▶ _Required work_
Give all of the lines again exactly as they read.

[Records with scene code]
───
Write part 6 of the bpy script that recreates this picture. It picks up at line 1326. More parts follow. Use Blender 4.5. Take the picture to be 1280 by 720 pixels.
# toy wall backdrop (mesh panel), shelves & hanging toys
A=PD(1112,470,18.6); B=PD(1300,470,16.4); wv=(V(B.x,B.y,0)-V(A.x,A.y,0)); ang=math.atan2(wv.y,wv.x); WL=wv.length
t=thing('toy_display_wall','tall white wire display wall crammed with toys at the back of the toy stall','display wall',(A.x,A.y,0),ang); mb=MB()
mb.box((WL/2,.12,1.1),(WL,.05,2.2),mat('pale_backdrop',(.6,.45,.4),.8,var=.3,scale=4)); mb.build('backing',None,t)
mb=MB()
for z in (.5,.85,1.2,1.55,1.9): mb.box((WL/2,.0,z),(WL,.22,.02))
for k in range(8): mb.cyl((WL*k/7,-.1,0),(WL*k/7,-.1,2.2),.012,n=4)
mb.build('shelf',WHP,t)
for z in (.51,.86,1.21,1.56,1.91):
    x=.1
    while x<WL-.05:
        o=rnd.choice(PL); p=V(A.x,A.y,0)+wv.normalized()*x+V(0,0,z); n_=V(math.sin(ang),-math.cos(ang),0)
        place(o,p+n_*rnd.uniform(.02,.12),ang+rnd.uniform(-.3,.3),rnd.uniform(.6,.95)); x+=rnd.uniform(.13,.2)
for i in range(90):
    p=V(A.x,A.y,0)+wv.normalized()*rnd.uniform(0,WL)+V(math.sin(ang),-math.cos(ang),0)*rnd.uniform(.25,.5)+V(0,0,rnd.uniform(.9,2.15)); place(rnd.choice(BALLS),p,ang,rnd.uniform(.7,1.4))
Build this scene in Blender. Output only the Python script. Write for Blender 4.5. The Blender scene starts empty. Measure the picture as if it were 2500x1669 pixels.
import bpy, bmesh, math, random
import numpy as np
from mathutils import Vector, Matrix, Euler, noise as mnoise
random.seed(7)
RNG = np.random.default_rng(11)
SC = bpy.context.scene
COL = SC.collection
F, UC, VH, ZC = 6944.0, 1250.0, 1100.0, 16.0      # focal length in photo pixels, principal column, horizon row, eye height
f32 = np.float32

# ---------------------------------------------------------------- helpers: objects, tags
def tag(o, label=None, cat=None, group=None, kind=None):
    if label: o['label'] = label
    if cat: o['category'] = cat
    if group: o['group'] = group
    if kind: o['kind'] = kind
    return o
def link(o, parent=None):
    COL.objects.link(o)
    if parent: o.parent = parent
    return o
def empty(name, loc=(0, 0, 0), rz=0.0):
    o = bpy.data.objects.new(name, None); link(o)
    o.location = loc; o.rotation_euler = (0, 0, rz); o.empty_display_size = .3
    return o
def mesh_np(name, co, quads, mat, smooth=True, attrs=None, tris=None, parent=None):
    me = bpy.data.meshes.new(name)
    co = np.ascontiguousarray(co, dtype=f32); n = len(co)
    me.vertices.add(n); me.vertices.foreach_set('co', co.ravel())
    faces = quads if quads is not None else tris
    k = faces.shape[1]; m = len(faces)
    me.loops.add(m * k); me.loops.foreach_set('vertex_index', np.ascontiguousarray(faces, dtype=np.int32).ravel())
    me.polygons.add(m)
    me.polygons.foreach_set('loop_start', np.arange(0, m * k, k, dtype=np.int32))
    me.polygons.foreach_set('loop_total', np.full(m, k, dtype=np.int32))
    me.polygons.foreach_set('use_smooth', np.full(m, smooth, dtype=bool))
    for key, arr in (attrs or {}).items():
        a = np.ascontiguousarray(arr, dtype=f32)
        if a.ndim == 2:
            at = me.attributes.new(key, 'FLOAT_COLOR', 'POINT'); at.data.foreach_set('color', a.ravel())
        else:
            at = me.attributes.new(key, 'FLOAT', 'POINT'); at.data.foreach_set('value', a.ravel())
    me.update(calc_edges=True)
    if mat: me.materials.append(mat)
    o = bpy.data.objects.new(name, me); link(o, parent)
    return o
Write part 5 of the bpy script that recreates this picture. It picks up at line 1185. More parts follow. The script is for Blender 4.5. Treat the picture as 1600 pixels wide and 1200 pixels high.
───
▶ _Solution to the problem_
Write part 6 of the bpy script that recreates this picture. It picks up at line 1326. More parts follow. Use Blender 4.5. Take the picture to be 1280 by 720 pixels.
# toy wall backdrop (mesh panel), shelves & hanging toys
A=PD(1112,470,18.6); B=PD(1300,470,16.4); wv=(V(B.x,B.y,0)-V(A.x,A.y,0)); ang=math.atan2(wv.y,wv.x); WL=wv.length
t=thing('toy_display_wall','tall white wire display wall crammed with toys at the back of the toy stall','display wall',(A.x,A.y,0),ang); mb=MB()
mb.box((WL/2,.12,1.1),(WL,.05,2.2),mat('pale_backdrop',(.6,.45,.4),.8,var=.3,scale=4)); mb.build('backing',None,t)
mb=MB()
for z in (.5,.85,1.2,1.55,1.9): mb.box((WL/2,.0,z),(WL,.22,.02))
for k in range(8): mb.cyl((WL*k/7,-.1,0),(WL*k/7,-.1,2.2),.012,n=4)
mb.build('shelf',WHP,t)
for z in (.51,.86,1.21,1.56,1.91):
    x=.1
    while x<WL-.05:
        o=rnd.choice(PL); p=V(A.x,A.y,0)+wv.normalized()*x+V(0,0,z); n_=V(math.sin(ang),-math.cos(ang),0)
        place(o,p+n_*rnd.uniform(.02,.12),ang+rnd.uniform(-.3,.3),rnd.uniform(.6,.95)); x+=rnd.uniform(.13,.2)
for i in range(90):
    p=V(A.x,A.y,0)+wv.normalized()*rnd.uniform(0,WL)+V(math.sin(ang),-math.cos(ang),0)*rnd.uniform(.25,.5)+V(0,0,rnd.uniform(.9,2.15)); place(rnd.choice(BALLS),p,ang,rnd.uniform(.7,1.4))
Build this scene in Blender. Output only the Python script. Write for Blender 4.5. The Blender scene starts empty. Measure the picture as if it were 2500x1669 pixels.
import bpy, bmesh, math, random
import numpy as np
from mathutils import Vector, Matrix, Euler, noise as mnoise
random.seed(7)
RNG = np.random.default_rng(11)
SC = bpy.context.scene
COL = SC.collection
F, UC, VH, ZC = 6944.0, 1250.0, 1100.0, 16.0      # focal length in photo pixels, principal column, horizon row, eye height
f32 = np.float32

# ---------------------------------------------------------------- helpers: objects, tags
def tag(o, label=None, cat=None, group=None, kind=None):
    if label: o['label'] = label
    if cat: o['category'] = cat
    if group: o['group'] = group
    if kind: o['kind'] = kind
    return o
def link(o, parent=None):
    COL.objects.link(o)
    if parent: o.parent = parent
    return o
def empty(name, loc=(0, 0, 0), rz=0.0):
    o = bpy.data.objects.new(name, None); link(o)
    o.location = loc; o.rotation_euler = (0, 0, rz); o.empty_display_size = .3
    return o
def mesh_np(name, co, quads, mat, smooth=True, attrs=None, tris=None, parent=None):
    me = bpy.data.meshes.new(name)
    co = np.ascontiguousarray(co, dtype=f32); n = len(co)
    me.vertices.add(n); me.vertices.foreach_set('co', co.ravel())
    faces = quads if quads is not None else tris
    k = faces.shape[1]; m = len(faces)
    me.loops.add(m * k); me.loops.foreach_set('vertex_index', np.ascontiguousarray(faces, dtype=np.int32).ravel())
    me.polygons.add(m)
    me.polygons.foreach_set('loop_start', np.arange(0, m * k, k, dtype=np.int32))
    me.polygons.foreach_set('loop_total', np.full(m, k, dtype=np.int32))
    me.polygons.foreach_set('use_smooth', np.full(m, smooth, dtype=bool))
    for key, arr in (attrs or {}).items():
        a = np.ascontiguousarray(arr, dtype=f32)
        if a.ndim == 2:
            at = me.attributes.new(key, 'FLOAT_COLOR', 'POINT'); at.data.foreach_set('color', a.ravel())
        else:
            at = me.attributes.new(key, 'FLOAT', 'POINT'); at.data.foreach_set('value', a.ravel())
    me.update(calc_edges=True)
    if mat: me.materials.append(mat)
    o = bpy.data.objects.new(name, me); link(o, parent)
    return o
Write part 5 of the bpy script that recreates this picture. It picks up at line 1185. More parts follow. The script is for Blender 4.5. Treat the picture as 1600 pixels wide and 1200 pixels high.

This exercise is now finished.